Laura Marlane: Libraries still relevant

I work in a profession whose obsolescence has been predicted for the past 50 years or more. The end of print books has been similarly disparaged for about the same amount of time. I’m here to tell you that reports of libraries’ impending demise are greatly exaggerated (to paraphrase Mark Twain). In fact, libraries continuously reinvent themselves in a changing world, and as people’s needs shift, libraries find new ways to meet them.

So, what is Omaha Public Library (OPL) doing to address its community’s needs? OPL provides access to high-speed, broadband internet for people to apply for jobs, sign up for social services, file taxes, do online banking, and accomplish many other tasks that are increasingly moving to an online-only format in what is still a digitally divided world. OPL offers devices with built-in internet access that can be checked out and taken home for convenience. Magazine and journal articles featuring valid, peer-reviewed sources are easily searchable through OPL’s online databases. Digital books and magazines can be downloaded and read or listened to at any time.

With smartphone users topping 2.5 billion this year, most people can access information whenever they want or need it. However, that access comes with a price tag, and as someone who devoured every bit of science fiction I could get my hands on as a kid, I don’t remember Mr. Spock ever hitting a paywall to download a research article he desperately needed. OPL purchases databases to make information affordable and accessible to everyone. Find car repair help using Auto Repair Source; language learning lessons with Mango Languages; archives of the Omaha World-Herald and Omaha Star newspapers; and free music downloads from the Sony Music catalog with Freegal. All of this is available with your library card, which is free to Douglas County residents! If getting to the library is a challenge, sign up for a digital library card at omahalibrary.org to start downloading audio and eBooks, magazines, and music today, without needing to visit a physical branch location.

In addition to making technology, information, and development opportunities affordable and available for everyone, libraries are a one-stop-shop for literacy resources, especially for young people.
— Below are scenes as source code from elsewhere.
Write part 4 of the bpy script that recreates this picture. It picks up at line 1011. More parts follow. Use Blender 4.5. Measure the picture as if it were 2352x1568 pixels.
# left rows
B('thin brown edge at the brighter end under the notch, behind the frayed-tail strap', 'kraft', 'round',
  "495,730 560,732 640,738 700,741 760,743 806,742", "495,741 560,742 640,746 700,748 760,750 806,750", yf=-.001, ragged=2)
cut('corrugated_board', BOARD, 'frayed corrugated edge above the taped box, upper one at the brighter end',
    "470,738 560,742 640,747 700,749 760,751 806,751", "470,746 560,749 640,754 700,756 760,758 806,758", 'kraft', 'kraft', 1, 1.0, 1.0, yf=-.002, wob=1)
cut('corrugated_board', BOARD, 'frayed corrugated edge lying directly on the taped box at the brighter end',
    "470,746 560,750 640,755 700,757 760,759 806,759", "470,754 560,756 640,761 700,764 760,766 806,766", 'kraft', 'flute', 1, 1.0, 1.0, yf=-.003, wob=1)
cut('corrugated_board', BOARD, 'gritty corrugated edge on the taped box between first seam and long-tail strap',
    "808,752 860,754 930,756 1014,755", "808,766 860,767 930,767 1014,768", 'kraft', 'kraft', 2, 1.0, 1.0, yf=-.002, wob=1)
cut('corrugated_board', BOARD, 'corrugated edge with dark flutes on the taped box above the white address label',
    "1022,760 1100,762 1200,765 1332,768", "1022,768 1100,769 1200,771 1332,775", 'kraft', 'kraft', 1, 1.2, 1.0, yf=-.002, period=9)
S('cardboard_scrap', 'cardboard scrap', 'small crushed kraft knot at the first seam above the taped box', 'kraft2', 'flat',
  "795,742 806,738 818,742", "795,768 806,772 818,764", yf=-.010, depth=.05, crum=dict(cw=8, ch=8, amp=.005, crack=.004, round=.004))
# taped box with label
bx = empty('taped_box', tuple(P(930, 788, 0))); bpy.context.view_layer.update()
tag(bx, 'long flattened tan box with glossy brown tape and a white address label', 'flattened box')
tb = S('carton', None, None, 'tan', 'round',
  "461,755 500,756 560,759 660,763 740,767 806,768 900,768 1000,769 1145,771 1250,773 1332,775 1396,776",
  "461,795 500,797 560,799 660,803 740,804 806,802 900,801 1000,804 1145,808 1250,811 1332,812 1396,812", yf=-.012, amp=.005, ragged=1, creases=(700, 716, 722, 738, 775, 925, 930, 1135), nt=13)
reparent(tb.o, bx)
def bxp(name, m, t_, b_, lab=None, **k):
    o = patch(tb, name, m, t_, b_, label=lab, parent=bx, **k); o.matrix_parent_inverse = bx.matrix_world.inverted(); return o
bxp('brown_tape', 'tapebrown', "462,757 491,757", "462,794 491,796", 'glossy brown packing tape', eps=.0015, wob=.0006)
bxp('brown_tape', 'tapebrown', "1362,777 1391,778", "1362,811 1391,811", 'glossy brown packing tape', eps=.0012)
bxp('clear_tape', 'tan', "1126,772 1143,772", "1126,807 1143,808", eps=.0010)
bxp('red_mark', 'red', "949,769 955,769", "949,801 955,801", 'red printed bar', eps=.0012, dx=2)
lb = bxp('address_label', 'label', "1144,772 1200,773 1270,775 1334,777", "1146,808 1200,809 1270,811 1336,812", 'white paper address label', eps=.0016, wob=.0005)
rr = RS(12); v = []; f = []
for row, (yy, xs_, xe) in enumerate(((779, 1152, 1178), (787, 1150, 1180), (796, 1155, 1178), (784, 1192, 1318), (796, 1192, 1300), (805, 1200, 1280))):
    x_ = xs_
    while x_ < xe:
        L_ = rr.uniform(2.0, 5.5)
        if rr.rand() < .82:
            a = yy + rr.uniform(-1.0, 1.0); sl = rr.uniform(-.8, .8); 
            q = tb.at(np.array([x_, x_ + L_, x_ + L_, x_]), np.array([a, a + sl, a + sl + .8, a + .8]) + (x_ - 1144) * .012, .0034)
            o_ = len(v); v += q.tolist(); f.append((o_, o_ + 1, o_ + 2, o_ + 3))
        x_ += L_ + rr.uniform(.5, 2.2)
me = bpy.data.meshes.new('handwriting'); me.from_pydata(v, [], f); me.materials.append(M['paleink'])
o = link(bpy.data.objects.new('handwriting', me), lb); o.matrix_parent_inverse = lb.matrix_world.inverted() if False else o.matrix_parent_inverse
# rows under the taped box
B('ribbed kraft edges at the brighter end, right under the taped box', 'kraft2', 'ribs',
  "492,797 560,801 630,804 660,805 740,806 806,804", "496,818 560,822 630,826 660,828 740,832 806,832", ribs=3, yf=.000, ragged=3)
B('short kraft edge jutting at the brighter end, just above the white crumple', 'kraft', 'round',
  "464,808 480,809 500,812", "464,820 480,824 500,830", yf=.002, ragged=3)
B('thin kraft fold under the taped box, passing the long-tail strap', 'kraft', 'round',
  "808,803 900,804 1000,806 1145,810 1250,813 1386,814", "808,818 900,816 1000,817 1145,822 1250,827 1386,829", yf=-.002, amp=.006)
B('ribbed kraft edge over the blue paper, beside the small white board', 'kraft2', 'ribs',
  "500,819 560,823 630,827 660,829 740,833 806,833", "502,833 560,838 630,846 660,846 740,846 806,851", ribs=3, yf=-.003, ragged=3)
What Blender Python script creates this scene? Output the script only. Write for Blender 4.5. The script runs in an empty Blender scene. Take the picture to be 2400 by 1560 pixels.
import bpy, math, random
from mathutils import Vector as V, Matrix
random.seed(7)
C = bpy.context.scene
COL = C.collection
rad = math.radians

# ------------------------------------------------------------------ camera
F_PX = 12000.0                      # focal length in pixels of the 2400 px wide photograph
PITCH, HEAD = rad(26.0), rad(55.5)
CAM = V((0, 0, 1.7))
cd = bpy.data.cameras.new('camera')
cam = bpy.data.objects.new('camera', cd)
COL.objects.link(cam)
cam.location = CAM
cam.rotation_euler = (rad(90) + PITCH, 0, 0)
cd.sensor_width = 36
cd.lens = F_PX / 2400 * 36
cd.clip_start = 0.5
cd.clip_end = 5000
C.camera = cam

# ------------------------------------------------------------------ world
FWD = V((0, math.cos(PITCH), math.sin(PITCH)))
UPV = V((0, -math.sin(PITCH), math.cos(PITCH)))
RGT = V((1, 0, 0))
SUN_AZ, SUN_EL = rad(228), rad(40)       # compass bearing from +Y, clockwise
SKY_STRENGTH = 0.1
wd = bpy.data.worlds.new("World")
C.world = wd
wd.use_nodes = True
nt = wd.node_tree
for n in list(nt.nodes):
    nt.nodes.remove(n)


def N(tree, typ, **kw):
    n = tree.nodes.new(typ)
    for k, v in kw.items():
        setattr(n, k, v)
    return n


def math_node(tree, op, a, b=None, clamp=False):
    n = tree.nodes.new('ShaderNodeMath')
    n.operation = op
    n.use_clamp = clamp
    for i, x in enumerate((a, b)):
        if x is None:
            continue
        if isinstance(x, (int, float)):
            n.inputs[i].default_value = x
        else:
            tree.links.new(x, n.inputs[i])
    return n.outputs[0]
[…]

Bring your child to storytime, check out a book, or download one from the TumbleBook Library—a curated database of children’s eBooks that includes animated, talking picture books for you and your child to read along with together.

Libraries have been around for centuries, and according to George Bobinski, author of “Libraries and Librarianship: Sixty Years of Challenge and Change, 1945-2005,” “...libraries have survived floods, fires, tyrants, pillaging, vandals, inquisitions, revolutions, wars, book burnings, censorship attacks, budget crises, and, as we have seen, predictions of their demise. Libraries have constantly adapted to challenge and change during these 5,000 years—sometimes slowly—but they have survived and grown.”

So, to those of you who still think that libraries are failing, inadequate or obsolete, maybe it’s time you visited OPL to see for yourself. There is so much to discover! With nearly two million visitors in 2018, and more than three million checkouts, we know there is still a demand for libraries in our community, and we look forward to serving you well into the future.